Start of Dataset rows

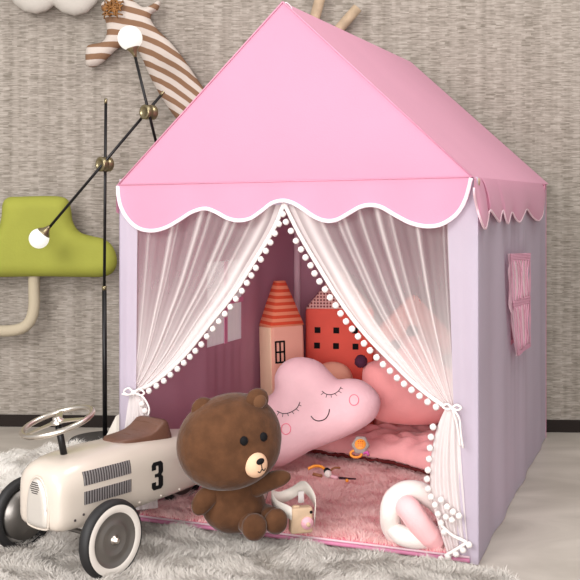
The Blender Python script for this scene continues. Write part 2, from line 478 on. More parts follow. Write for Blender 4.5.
fv = [(118,186),(118.5,196),(121,207),(127,218),(135,226),(144,230),(155,230.5),(167,227),(180,219.5),(192,212),(205,208.5),(216,212),(227,218),(238,220.5),(250,218.5),(262,210.5),(272,203),(283,200.5),(293,203),(303,209),(313,216),(324,220.5),(336,220),(350,212.5),(360,207),(370,205),(381,207),(396,215.5),(411,223),(427,226.3),(442,224),(457,213.6),(466,198),(471,178)]
def px_spline(pts, n): return [(p.x, p.y) for p in spline([Vector((a, b, 0)) for a, b in pts], n)]
fvp = px_spline(fv, 140)
m = MB()
bot = [PF(x, y, -.014-.004*math.sin(i*.28)) for i, (x, y) in enumerate(fvp)]
def top_at(p):   # crease point straight above p
    t = (p-eL).dot(AX)/(eR-eL).dot(AX); t = min(max(t, 0), 1); return eL.lerp(eR, t)-WN*.001
vv = []; ff = []; K = 6
for p in bot:
    tp = top_at(p)
    for k in range(K+1): vv.append(tp.lerp(p, k/K))
for i in range(len(bot)-1):
    for k in range(K): a_ = i*(K+1)+k; ff.append((a_, a_+K+1, a_+K+2, a_+1))
val = mk('front_valance', vv, ff, 'pink_cloth', tent)
MB().tube(bot, .0058, 8, flat=.7).obj('piping', 'white_piping', val, label='white piping along the scalloped edge')
# side valance (right)
sv = [(474,180),(474.5,196),(479,215),(485,229),(488,219),(490,210),(495,216),(499.5,222),(501,215),(503,210),(505.5,218),(508,224),(510,217),(512,212),(516,219),(520,222),(524,214),(527,209),(531,215),(536,220),(540,220),(543,213),(543.6,200),(543.5,186)]
svp = px_spline(sv, 110); vv = []; ff = []; bs = []
for i, (x, y) in enumerate(svp):
    off = .012+.0035*math.sin(i*.36)*min(1, (y-180)/30); bs.append(PS(x, y, off))
e0 = eR+SN*.002; e1 = eBR+SN*.002
dd = (e1-e0)
for p in bs:
    t = min(max((p-e0).dot(dd)/dd.length_squared, 0), 1); tp = e0.lerp(e1, t)
    for k in range(K+1): vv.append(tp.lerp(p, k/K)+SN*(.007*math.sin(PI*k/K)**.5 if 0 < k < K else 0))
for i in range(len(bs)-1):
    for k in range(K): a_ = i*(K+1)+k; ff.append((a_, a_+K+1, a_+K+2, a_+1))
sval = mk('side_valance', vv, ff, 'pink_cloth', tent)
MB().tube(bs[4:-4], .0028, 6).obj('piping', 'pale_pink_cloth', sval)
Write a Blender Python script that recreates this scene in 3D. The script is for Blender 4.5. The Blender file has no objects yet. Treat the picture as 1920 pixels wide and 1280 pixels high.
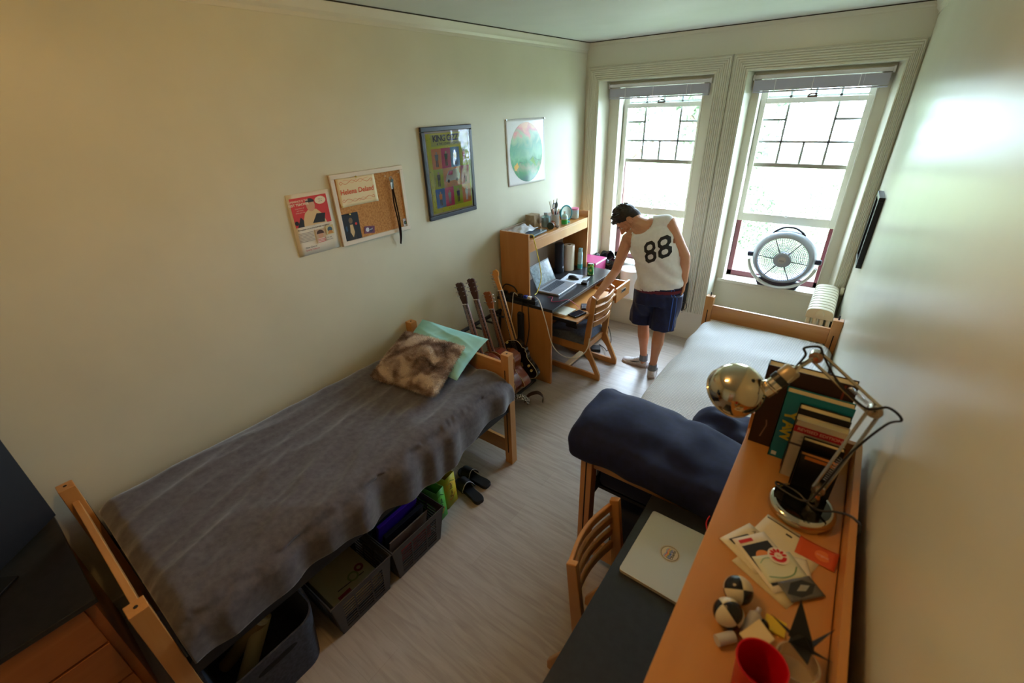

End of Dataset rows

* [Task goal] Leave out the pictures and give the listing above again exactly.

* [Expected answer]
The Blender Python script for this scene continues. Write part 2, from line 478 on. More parts follow. Write for Blender 4.5.
fv = [(118,186),(118.5,196),(121,207),(127,218),(135,226),(144,230),(155,230.5),(167,227),(180,219.5),(192,212),(205,208.5),(216,212),(227,218),(238,220.5),(250,218.5),(262,210.5),(272,203),(283,200.5),(293,203),(303,209),(313,216),(324,220.5),(336,220),(350,212.5),(360,207),(370,205),(381,207),(396,215.5),(411,223),(427,226.3),(442,224),(457,213.6),(466,198),(471,178)]
def px_spline(pts, n): return [(p.x, p.y) for p in spline([Vector((a, b, 0)) for a, b in pts], n)]
fvp = px_spline(fv, 140)
m = MB()
bot = [PF(x, y, -.014-.004*math.sin(i*.28)) for i, (x, y) in enumerate(fvp)]
def top_at(p):   # crease point straight above p
    t = (p-eL).dot(AX)/(eR-eL).dot(AX); t = min(max(t, 0), 1); return eL.lerp(eR, t)-WN*.001
vv = []; ff = []; K = 6
for p in bot:
    tp = top_at(p)
    for k in range(K+1): vv.append(tp.lerp(p, k/K))
for i in range(len(bot)-1):
    for k in range(K): a_ = i*(K+1)+k; ff.append((a_, a_+K+1, a_+K+2, a_+1))
val = mk('front_valance', vv, ff, 'pink_cloth', tent)
MB().tube(bot, .0058, 8, flat=.7).obj('piping', 'white_piping', val, label='white piping along the scalloped edge')
# side valance (right)
sv = [(474,180),(474.5,196),(479,215),(485,229),(488,219),(490,210),(495,216),(499.5,222),(501,215),(503,210),(505.5,218),(508,224),(510,217),(512,212),(516,219),(520,222),(524,214),(527,209),(531,215),(536,220),(540,220),(543,213),(543.6,200),(543.5,186)]
svp = px_spline(sv, 110); vv = []; ff = []; bs = []
for i, (x, y) in enumerate(svp):
    off = .012+.0035*math.sin(i*.36)*min(1, (y-180)/30); bs.append(PS(x, y, off))
e0 = eR+SN*.002; e1 = eBR+SN*.002
dd = (e1-e0)
for p in bs:
    t = min(max((p-e0).dot(dd)/dd.length_squared, 0), 1); tp = e0.lerp(e1, t)
    for k in range(K+1): vv.append(tp.lerp(p, k/K)+SN*(.007*math.sin(PI*k/K)**.5 if 0 < k < K else 0))
for i in range(len(bs)-1):
    for k in range(K): a_ = i*(K+1)+k; ff.append((a_, a_+K+1, a_+K+2, a_+1))
sval = mk('side_valance', vv, ff, 'pink_cloth', tent)
MB().tube(bs[4:-4], .0028, 6).obj('piping', 'pale_pink_cloth', sval)
Write a Blender Python script that recreates this scene in 3D. The script is for Blender 4.5. The Blender file has no objects yet. Treat the picture as 1920 pixels wide and 1280 pixels high.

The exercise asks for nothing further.